§ **Set problem**
Omit every picture and return the rest of the data unaltered.

>> START Collected material

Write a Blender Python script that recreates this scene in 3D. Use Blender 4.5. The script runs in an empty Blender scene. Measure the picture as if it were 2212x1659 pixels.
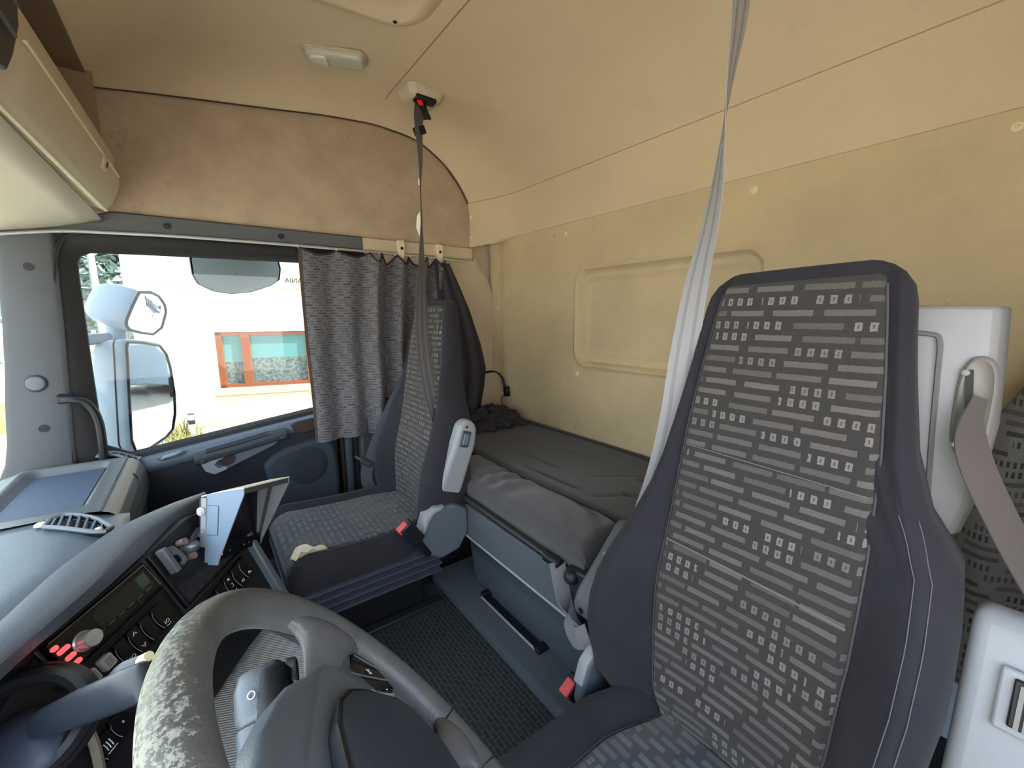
import bpy, bmesh, math, random
from mathutils import Vector, Matrix

random.seed(7)
C = bpy.context.scene.collection
SC = bpy.context.scene

# ------------------------------------------------------------------ camera
CAM_POS = Vector((0.0, 0.0, 1.2))
RIGHT = Vector((-0.5989, -0.8008, -0.0048)).normalized()
FWD = Vector((0.7906, -0.5904, -0.1624)).normalized()
UP = RIGHT.cross(FWD).normalized()
FWD = UP.cross(RIGHT).normalized()
cd = bpy.data.cameras.new('camera')
cd.sensor_width = 36.0
cd.sensor_fit = 'HORIZONTAL'
cd.lens = 895.0 / 2212.0 * 36.0
cd.clip_start = 0.02
cd.clip_end = 400
cam = bpy.data.objects.new('camera', cd)
C.objects.link(cam)
cm = Matrix((RIGHT, UP, -FWD)).transposed().to_4x4()
cm.translation = CAM_POS
cam.matrix_world = cm
SC.camera = cam

# ------------------------------------------------------------------ light
w = bpy.data.worlds.new('sky')
SC.world = w
w.use_nodes = True
nt = w.node_tree
nt.nodes.clear()
out = nt.nodes.new('ShaderNodeOutputWorld')
bg = nt.nodes.new('ShaderNodeBackground')
tc = nt.nodes.new('ShaderNodeTexCoord')
sep = nt.nodes.new('ShaderNodeSeparateXYZ')
rmp = nt.nodes.new('ShaderNodeValToRGB')
nt.links.new(tc.outputs['Generated'], sep.inputs[0])
nt.links.new(sep.outputs['Z'], rmp.inputs[0])
nt.links.new(rmp.outputs[0], bg.inputs[0])
nt.links.new(bg.outputs[0], out.inputs[0])
rmp.color_ramp.elements[0].position = 0.0
rmp.color_ramp.elements[0].color = (0.95, 0.97, 1.0, 1)
rmp.color_ramp.elements[1].position = 0.75
rmp.color_ramp.elements[1].color = (0.60, 0.77, 1.0, 1)
bg.inputs[1].default_value = 2.2

sd = bpy.data.lights.new('sun', 'SUN')
sd.energy = 11.0
sd.angle = math.radians(0.6)
sd.color = (1.0, 0.93, 0.82)
sun = bpy.data.objects.new('sun', sd)
C.objects.link(sun)
sun.location = (-6, -8, 10)
sun.rotation_euler = Vector((0.6, 0.8, -1.0)).to_track_quat('-Z', 'Y').to_euler()

SC.view_settings.view_transform = 'Standard'
SC.view_settings.look = 'None'
SC.view_settings.gamma = 1.0
SC.view_settings.use_curve_mapping = False
SC.view_settings.exposure = 1.45
SC.cycles.max_bounces = 10
SC.cycles.diffuse_bounces = 6
SC.cycles.transparent_max_bounces = 12
SC.cycles.sample_clamp_indirect = 8.0
SC.cycles.use_denoising = True

# ------------------------------------------------------------------ helpers
def lin(c):
    return tuple(((x / 12.92) if x <= 0.04045 else ((x + 0.055) / 1.055) ** 2.4) for x in c)

def rgb(r, g, b):
    return lin((r / 255.0, g / 255.0, b / 255.0)) + (1.0,)

def N(nt, t, **kw):
    n = nt.nodes.new('ShaderNode' + t)
    for k, v in kw.items():
        setattr(n, k, v)
    return n

def mat(name, col, rough=0.6, metal=0.0, spec=0.4, var=0.0, vscale=8.0, col2=None, bump=0.0, bscale=300.0, sheen=0.0, coat=0.0):
    m = bpy.data.materials.new(name)
    m.use_nodes = True
    nt = m.node_tree
    b = nt.nodes['Principled BSDF']
    b.inputs['Base Color'].default_value = col
    b.inputs['Roughness'].default_value = rough
    b.inputs['Metallic'].default_value = metal
    b.inputs['Specular IOR Level'].default_value = spec
    if sheen:
        b.inputs['Sheen Weight'].default_value = sheen
    if coat:
        b.inputs['Coat Weight'].default_value = coat
    tcn = N(nt, 'TexCoord')
    if var > 0:
        no = N(nt, 'TexNoise')
        no.inputs['Scale'].default_value = vscale
        no.inputs['Detail'].default_value = 6
        no.inputs['Roughness'].default_value = 0.65
        nt.links.new(tcn.outputs['Object'], no.inputs['Vector'])
        mr = N(nt, 'MapRange')
        mr.inputs[1].default_value = 0.35
        mr.inputs[2].default_value = 0.7
        mr.inputs[3].default_value = 0.0
        mr.inputs[4].default_value = var
        nt.links.new(no.outputs['Fac'], mr.inputs[0])
        mx = N(nt, 'MixRGB')
        mx.inputs[1].default_value = col
        mx.inputs[2].default_value = col2 if col2 else tuple(x * 0.45 for x in col[:3]) + (1,)
        nt.links.new(mr.outputs[0], mx.inputs[0])
        nt.links.new(mx.outputs[0], b.inputs['Base Color'])
    if bump > 0:
        nb = N(nt, 'TexNoise')
        nb.inputs['Scale'].default_value = bscale
        nb.inputs['Detail'].default_value = 3
        nt.links.new(tcn.outputs['Object'], nb.inputs['Vector'])
        bp = N(nt, 'Bump')
        bp.inputs['Strength'].default_value = bump
        bp.inputs['Distance'].default_value = 0.002
        nt.links.new(nb.outputs['Fac'], bp.inputs['Height'])
        nt.links.new(bp.outputs[0], b.inputs['Normal'])
    return m

def emit(name, col, strength):
    m = mat(name, col, 0.4)
    b = m.node_tree.nodes['Principled BSDF']
    b.inputs['Emission Color'].default_value = col
    b.inputs['Emission Strength'].default_value = strength
    return m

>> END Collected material

§ **Exercise result**
Write a Blender Python script that recreates this scene in 3D. Use Blender 4.5. The script runs in an empty Blender scene. Measure the picture as if it were 2212x1659 pixels.
import bpy, bmesh, math, random
from mathutils import Vector, Matrix

random.seed(7)
C = bpy.context.scene.collection
SC = bpy.context.scene

# ------------------------------------------------------------------ camera
CAM_POS = Vector((0.0, 0.0, 1.2))
RIGHT = Vector((-0.5989, -0.8008, -0.0048)).normalized()
FWD = Vector((0.7906, -0.5904, -0.1624)).normalized()
UP = RIGHT.cross(FWD).normalized()
FWD = UP.cross(RIGHT).normalized()
cd = bpy.data.cameras.new('camera')
cd.sensor_width = 36.0
cd.sensor_fit = 'HORIZONTAL'
cd.lens = 895.0 / 2212.0 * 36.0
cd.clip_start = 0.02
cd.clip_end = 400
cam = bpy.data.objects.new('camera', cd)
C.objects.link(cam)
cm = Matrix((RIGHT, UP, -FWD)).transposed().to_4x4()
cm.translation = CAM_POS
cam.matrix_world = cm
SC.camera = cam

# ------------------------------------------------------------------ light
w = bpy.data.worlds.new('sky')
SC.world = w
w.use_nodes = True
nt = w.node_tree
nt.nodes.clear()
out = nt.nodes.new('ShaderNodeOutputWorld')
bg = nt.nodes.new('ShaderNodeBackground')
tc = nt.nodes.new('ShaderNodeTexCoord')
sep = nt.nodes.new('ShaderNodeSeparateXYZ')
rmp = nt.nodes.new('ShaderNodeValToRGB')
nt.links.new(tc.outputs['Generated'], sep.inputs[0])
nt.links.new(sep.outputs['Z'], rmp.inputs[0])
nt.links.new(rmp.outputs[0], bg.inputs[0])
nt.links.new(bg.outputs[0], out.inputs[0])
rmp.color_ramp.elements[0].position = 0.0
rmp.color_ramp.elements[0].color = (0.95, 0.97, 1.0, 1)
rmp.color_ramp.elements[1].position = 0.75
rmp.color_ramp.elements[1].color = (0.60, 0.77, 1.0, 1)
bg.inputs[1].default_value = 2.2

sd = bpy.data.lights.new('sun', 'SUN')
sd.energy = 11.0
sd.angle = math.radians(0.6)
sd.color = (1.0, 0.93, 0.82)
sun = bpy.data.objects.new('sun', sd)
C.objects.link(sun)
sun.location = (-6, -8, 10)
sun.rotation_euler = Vector((0.6, 0.8, -1.0)).to_track_quat('-Z', 'Y').to_euler()

SC.view_settings.view_transform = 'Standard'
SC.view_settings.look = 'None'
SC.view_settings.gamma = 1.0
SC.view_settings.use_curve_mapping = False
SC.view_settings.exposure = 1.45
SC.cycles.max_bounces = 10
SC.cycles.diffuse_bounces = 6
SC.cycles.transparent_max_bounces = 12
SC.cycles.sample_clamp_indirect = 8.0
SC.cycles.use_denoising = True

# ------------------------------------------------------------------ helpers
def lin(c):
    return tuple(((x / 12.92) if x <= 0.04045 else ((x + 0.055) / 1.055) ** 2.4) for x in c)

def rgb(r, g, b):
    return lin((r / 255.0, g / 255.0, b / 255.0)) + (1.0,)

def N(nt, t, **kw):
    n = nt.nodes.new('ShaderNode' + t)
    for k, v in kw.items():
        setattr(n, k, v)
    return n

def mat(name, col, rough=0.6, metal=0.0, spec=0.4, var=0.0, vscale=8.0, col2=None, bump=0.0, bscale=300.0, sheen=0.0, coat=0.0):
    m = bpy.data.materials.new(name)
    m.use_nodes = True
    nt = m.node_tree
    b = nt.nodes['Principled BSDF']
    b.inputs['Base Color'].default_value = col
    b.inputs['Roughness'].default_value = rough
    b.inputs['Metallic'].default_value = metal
    b.inputs['Specular IOR Level'].default_value = spec
    if sheen:
        b.inputs['Sheen Weight'].default_value = sheen
    if coat:
        b.inputs['Coat Weight'].default_value = coat
    tcn = N(nt, 'TexCoord')
    if var > 0:
        no = N(nt, 'TexNoise')
        no.inputs['Scale'].default_value = vscale
        no.inputs['Detail'].default_value = 6
        no.inputs['Roughness'].default_value = 0.65
        nt.links.new(tcn.outputs['Object'], no.inputs['Vector'])
        mr = N(nt, 'MapRange')
        mr.inputs[1].default_value = 0.35
        mr.inputs[2].default_value = 0.7
        mr.inputs[3].default_value = 0.0
        mr.inputs[4].default_value = var
        nt.links.new(no.outputs['Fac'], mr.inputs[0])
        mx = N(nt, 'MixRGB')
        mx.inputs[1].default_value = col
        mx.inputs[2].default_value = col2 if col2 else tuple(x * 0.45 for x in col[:3]) + (1,)
        nt.links.new(mr.outputs[0], mx.inputs[0])
        nt.links.new(mx.outputs[0], b.inputs['Base Color'])
    if bump > 0:
        nb = N(nt, 'TexNoise')
        nb.inputs['Scale'].default_value = bscale
        nb.inputs['Detail'].default_value = 3
        nt.links.new(tcn.outputs['Object'], nb.inputs['Vector'])
        bp = N(nt, 'Bump')
        bp.inputs['Strength'].default_value = bump
        bp.inputs['Distance'].default_value = 0.002
        nt.links.new(nb.outputs['Fac'], bp.inputs['Height'])
        nt.links.new(bp.outputs[0], b.inputs['Normal'])
    return m

def emit(name, col, strength):
    m = mat(name, col, 0.4)
    b = m.node_tree.nodes['Principled BSDF']
    b.inputs['Emission Color'].default_value = col
    b.inputs['Emission Strength'].default_value = strength
    return m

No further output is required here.